In our lives, too, there are people who call our names. Our names are called by the host at the restaurant when the table is ready, by the teacher who takes roll in the classroom, by the nurse when it is our time to see the doctor. But there are certain people in our lives who, when they call our names, evoke a deep, heartfelt response in us. The depth of that response is due to the bond we have with them. I think of my godmother, to whom I am particularly close. When she calls me long distance and I hear her voice on the other end of the line, my attitude and outlook seem to change. I may be feeling sad or dejected, but when I hear her voice I am lifted out of that mood and feel a sense of peace and home. I hope that there are people in the lives of all of us who have that effect on us.

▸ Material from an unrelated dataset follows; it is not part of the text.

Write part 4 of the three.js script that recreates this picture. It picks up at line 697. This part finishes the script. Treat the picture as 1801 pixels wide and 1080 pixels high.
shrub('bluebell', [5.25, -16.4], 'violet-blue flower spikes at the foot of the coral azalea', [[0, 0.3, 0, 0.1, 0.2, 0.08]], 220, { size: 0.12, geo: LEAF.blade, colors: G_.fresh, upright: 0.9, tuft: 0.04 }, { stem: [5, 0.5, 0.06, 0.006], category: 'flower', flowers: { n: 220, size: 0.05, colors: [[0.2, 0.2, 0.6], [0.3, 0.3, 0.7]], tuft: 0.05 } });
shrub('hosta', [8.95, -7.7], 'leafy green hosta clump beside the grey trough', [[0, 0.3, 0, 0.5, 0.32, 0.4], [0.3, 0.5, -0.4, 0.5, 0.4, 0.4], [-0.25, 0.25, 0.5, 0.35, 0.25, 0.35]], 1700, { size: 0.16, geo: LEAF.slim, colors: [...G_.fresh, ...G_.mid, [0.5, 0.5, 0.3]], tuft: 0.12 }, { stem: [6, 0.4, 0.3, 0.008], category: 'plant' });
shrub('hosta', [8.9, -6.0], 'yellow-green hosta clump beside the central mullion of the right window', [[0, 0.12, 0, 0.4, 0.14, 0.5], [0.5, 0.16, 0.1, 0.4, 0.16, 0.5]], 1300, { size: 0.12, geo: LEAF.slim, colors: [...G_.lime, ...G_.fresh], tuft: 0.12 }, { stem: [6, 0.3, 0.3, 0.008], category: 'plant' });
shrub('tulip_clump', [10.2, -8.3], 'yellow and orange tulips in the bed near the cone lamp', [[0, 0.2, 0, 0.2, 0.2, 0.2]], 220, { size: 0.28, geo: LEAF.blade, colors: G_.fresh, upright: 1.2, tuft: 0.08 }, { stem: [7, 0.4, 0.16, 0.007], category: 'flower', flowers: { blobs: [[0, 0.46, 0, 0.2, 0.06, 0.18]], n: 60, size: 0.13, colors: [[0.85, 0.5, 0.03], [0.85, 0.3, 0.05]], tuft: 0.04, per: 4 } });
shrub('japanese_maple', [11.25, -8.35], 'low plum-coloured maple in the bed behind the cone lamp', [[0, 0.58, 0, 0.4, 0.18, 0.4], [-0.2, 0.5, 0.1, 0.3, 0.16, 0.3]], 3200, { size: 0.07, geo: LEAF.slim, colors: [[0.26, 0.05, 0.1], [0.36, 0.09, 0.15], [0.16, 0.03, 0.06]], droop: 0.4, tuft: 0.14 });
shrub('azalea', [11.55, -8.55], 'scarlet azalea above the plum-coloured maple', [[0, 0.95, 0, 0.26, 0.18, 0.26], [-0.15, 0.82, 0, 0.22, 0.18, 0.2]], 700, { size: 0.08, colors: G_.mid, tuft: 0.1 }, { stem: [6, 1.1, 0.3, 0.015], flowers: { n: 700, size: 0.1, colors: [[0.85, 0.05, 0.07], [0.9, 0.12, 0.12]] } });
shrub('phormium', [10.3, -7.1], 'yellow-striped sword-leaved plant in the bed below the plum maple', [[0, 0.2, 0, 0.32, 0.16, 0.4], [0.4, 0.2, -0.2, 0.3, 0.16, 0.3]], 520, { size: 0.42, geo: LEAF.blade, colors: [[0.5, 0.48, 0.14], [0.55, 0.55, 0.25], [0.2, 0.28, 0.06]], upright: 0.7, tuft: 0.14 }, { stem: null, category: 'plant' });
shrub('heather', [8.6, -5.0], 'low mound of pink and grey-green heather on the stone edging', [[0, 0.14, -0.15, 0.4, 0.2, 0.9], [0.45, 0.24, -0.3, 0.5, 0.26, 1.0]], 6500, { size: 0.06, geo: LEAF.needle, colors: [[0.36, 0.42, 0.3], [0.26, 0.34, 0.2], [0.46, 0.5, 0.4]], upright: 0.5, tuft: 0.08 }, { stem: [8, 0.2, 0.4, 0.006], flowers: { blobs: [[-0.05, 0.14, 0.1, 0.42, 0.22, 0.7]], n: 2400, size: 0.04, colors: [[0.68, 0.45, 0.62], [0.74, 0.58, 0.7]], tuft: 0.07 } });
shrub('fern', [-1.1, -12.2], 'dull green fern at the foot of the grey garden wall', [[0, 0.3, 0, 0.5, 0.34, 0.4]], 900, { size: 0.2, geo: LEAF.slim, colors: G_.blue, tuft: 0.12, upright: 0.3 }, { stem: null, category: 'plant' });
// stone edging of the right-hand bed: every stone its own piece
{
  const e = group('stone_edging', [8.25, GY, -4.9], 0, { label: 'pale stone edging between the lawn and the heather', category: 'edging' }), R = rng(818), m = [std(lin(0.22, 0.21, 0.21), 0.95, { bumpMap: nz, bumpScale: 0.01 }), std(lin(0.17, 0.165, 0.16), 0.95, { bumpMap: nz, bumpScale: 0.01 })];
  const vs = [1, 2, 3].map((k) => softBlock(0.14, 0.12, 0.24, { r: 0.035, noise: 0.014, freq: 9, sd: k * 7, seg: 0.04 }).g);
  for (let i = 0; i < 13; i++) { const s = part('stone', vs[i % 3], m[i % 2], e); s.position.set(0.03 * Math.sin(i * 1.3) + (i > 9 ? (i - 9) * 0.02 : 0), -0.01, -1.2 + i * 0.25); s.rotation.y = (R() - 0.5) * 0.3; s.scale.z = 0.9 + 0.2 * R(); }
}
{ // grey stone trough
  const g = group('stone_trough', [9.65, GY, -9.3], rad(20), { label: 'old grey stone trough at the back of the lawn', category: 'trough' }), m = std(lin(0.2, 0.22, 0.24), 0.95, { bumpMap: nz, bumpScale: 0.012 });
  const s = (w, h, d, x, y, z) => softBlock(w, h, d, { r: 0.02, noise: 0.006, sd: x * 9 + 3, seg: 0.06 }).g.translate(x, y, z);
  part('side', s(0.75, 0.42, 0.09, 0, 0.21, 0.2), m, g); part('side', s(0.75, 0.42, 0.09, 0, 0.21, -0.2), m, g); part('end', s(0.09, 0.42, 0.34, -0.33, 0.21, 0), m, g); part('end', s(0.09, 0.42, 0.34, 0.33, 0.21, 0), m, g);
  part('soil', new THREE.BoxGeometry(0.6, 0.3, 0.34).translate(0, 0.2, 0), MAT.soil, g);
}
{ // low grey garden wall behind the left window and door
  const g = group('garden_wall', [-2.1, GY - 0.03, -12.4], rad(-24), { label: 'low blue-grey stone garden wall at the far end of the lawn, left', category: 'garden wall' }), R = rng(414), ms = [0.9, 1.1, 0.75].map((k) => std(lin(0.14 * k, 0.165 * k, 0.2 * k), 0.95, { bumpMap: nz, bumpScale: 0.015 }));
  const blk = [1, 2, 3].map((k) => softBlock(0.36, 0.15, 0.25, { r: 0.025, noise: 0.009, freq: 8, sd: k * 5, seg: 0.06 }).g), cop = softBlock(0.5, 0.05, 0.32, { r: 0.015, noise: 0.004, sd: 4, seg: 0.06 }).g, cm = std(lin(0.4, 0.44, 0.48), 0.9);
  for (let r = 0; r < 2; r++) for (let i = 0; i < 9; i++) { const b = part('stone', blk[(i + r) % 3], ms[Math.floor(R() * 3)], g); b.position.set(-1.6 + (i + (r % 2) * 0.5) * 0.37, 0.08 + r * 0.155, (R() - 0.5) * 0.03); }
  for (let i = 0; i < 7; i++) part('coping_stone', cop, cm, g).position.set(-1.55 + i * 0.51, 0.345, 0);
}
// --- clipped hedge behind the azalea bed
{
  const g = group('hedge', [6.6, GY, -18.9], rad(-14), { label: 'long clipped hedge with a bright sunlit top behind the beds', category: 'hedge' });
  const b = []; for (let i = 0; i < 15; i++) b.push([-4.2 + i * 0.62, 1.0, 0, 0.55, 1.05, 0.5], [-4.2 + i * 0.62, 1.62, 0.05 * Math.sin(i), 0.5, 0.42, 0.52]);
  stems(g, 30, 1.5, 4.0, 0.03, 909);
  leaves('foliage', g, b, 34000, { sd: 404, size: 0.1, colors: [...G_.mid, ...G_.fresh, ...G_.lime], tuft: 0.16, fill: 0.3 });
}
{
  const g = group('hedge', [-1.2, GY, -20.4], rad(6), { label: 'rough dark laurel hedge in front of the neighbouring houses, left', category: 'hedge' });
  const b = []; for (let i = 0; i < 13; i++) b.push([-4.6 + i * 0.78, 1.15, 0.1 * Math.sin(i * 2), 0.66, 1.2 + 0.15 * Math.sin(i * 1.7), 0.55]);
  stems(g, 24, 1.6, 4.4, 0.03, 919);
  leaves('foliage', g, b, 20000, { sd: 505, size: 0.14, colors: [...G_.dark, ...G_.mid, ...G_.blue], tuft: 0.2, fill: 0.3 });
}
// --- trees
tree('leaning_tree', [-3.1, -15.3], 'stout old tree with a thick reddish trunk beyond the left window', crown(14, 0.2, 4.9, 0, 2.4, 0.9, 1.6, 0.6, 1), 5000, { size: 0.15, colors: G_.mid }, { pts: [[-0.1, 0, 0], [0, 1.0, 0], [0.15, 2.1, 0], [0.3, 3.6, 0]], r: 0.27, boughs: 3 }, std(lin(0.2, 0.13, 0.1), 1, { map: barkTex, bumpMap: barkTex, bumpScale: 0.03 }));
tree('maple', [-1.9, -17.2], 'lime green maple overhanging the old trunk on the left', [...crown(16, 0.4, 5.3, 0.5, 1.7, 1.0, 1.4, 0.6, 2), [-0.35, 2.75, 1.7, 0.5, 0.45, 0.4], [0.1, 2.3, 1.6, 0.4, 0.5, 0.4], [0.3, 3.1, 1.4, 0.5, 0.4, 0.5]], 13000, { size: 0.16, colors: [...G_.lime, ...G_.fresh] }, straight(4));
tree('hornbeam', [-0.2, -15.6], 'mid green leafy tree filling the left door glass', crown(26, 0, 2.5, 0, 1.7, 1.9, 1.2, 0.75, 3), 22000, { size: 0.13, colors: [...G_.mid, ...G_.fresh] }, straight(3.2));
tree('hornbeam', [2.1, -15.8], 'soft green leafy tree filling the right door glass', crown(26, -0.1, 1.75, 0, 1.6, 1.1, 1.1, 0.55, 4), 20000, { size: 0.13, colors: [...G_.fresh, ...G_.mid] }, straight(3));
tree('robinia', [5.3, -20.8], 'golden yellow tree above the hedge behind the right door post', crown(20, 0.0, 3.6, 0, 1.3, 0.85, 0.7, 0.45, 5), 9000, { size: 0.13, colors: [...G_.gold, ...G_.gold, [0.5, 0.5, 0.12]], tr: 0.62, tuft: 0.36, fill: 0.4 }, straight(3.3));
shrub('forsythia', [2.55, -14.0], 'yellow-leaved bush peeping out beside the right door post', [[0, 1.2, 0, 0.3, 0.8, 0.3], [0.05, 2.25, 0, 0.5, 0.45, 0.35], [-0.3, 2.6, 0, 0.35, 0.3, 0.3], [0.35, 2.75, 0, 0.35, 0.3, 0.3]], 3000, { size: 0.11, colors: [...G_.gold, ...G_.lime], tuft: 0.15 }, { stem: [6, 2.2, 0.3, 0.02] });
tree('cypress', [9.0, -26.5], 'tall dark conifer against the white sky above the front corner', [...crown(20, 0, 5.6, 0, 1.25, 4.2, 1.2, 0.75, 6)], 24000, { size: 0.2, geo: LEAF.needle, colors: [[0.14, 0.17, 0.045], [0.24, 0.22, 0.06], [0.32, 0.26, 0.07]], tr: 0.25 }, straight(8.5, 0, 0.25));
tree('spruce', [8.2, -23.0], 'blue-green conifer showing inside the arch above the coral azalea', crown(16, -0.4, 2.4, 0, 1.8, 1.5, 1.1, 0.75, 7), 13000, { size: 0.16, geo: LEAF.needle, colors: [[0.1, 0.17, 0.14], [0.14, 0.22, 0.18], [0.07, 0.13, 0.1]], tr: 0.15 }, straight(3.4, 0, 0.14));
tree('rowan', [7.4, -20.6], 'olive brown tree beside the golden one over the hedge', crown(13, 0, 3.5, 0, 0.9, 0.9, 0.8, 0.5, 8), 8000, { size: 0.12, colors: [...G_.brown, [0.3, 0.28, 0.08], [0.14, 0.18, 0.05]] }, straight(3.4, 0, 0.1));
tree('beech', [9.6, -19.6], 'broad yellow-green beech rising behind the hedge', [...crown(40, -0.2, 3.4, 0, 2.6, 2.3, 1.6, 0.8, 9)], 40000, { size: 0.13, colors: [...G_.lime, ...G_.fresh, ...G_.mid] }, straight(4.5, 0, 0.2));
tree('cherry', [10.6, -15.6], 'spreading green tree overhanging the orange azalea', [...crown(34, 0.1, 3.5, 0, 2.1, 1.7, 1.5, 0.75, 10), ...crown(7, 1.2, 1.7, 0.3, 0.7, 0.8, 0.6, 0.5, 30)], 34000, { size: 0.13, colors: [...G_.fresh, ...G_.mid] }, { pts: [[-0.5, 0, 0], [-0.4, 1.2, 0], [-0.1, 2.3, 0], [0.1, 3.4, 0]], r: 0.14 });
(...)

Jesus had that effect on Mary Magdalene because of the bond they had established. When she was sure that everything had been lost, his speaking her name brought her peace and hope. Her life was opened up again and she came out of her tomb. In that encounter the risen Jesus fulfilled what he had said about the Good Shepherd: the sheep hear his voice, as he calls his own sheep by name and leads them out (John 10:3).

The risen Christ, the Good Shepherd, speaks the name of each one of us. When he does, our lives are opened up as well. When we recognize and respond to his voice, we come out of our own tombs of confusion, meaninglessness, hopelessness. It is by remaining in conversation with the risen Christ – making our lives an ongoing dialogue with him – that our futures continue to be opened up before us.

It is from that conversation, out of that relationship, that Jesus sends us forth to announce the good news of Easter. We too are given a share in his mission. We are commissioned to go to the sisters and brothers of Jesus to announce the good news in word and deed. Each of us is given a share in this mission in a unique way, according to our particular vocation and situation in life.

On this day of retreat, I invite you to spend some time in quiet with the risen Christ. Have you sensed him calling your name in the past? What was that like for you? Listen in the quiet for Christ to speak your name in the deepest part of your heart. As you do, ask him to continue to show you the way in which he is calling you to proclaim the good news of Easter in your own life. Ask him to guide you in the mission that he is giving you. And pray for the grace to continue to recognize him in the many ways in which he reveals himself to you and speaks your name.